First of all, the technology has simply failed in several recent elections. In a special election in Broward County, Fla., 134 voters were disenfranchised because the electronic voting machines showed no votes, and there was no way to determine those voters’ intent. (The election was decided by only 12 votes.) In Fairfax County, Va., electronic machines crashed repeatedly and balked at registering votes. In the 2002 primary, machines in several Florida districts reported no votes for governor.
And how many failures weren’t caught? Internal e-mail from Diebold, the most prominent maker of electronic voting machines (though not those in the Florida and Virginia debacles), reveals that programmers were frantic over the system’s unreliability. One reads, “I have been waiting for someone to give me an explanation as to why Precinct 216 gave Al Gore a minus 16022 when it was uploaded.” Another reads, “For a demonstration I suggest you fake it.”
Computer experts say that software at Diebold and other manufacturers is full of security flaws, which would easily allow an insider to rig an election. But the people at voting machine companies wouldn’t do that, would they? Let’s ask Jeffrey Dean, a programmer who was senior vice president of a voting machine company, Global Election Systems, before Diebold acquired it in 2002. Bev Harris, author of “Black Box Voting” (www.blackboxvoting.com), told The A.P. that Mr. Dean, before taking that job, spent time in a Washington correctional facility for stealing money and tampering with computer files.
Questionable programmers aside, even a cursory look at the behavior of the major voting machine companies reveals systematic flouting of the rules intended to ensure voting security. Software was modified without government oversight; machine components were replaced without being rechecked. And here’s the crucial point: even if there are strong reasons to suspect that electronic machines miscounted votes, nothing can be done about it. There is no paper trail; there is nothing to recount.

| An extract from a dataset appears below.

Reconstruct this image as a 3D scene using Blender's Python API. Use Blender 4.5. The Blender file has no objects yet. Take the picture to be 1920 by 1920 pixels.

So what should be done? Representative Rush Holt has introduced a bill calling for each machine to produce a paper record that the voter verifies. The paper record would then be secured for any future audit. The bill requires that such verified voting be ready in time for the 2004 election — and that districts that can’t meet the deadline use paper ballots instead. And it also requires surprise audits in each state.
I can’t see any possible objection to this bill. Ignore the inevitable charges of “conspiracy theory.” (Although some conspiracies are real: as yesterday’s Boston Globe reports, “Republican staff members of the U.S. Senate Judiciary Committee infiltrated opposition computer files for a year, monitoring secret strategy memos and periodically passing on copies to the media.”) To support verified voting, you don’t personally have to believe that voting machine manufacturers have tampered or will tamper with elections. How can anyone object to measures that will place the vote above suspicion?
What about the expense? Let’s put it this way: we’re spending at least $150 billion to promote democracy in Iraq. That’s about $1,500 for each vote cast in the 2000 election. How can we balk at spending a small fraction of that sum to secure the credibility of democracy at home?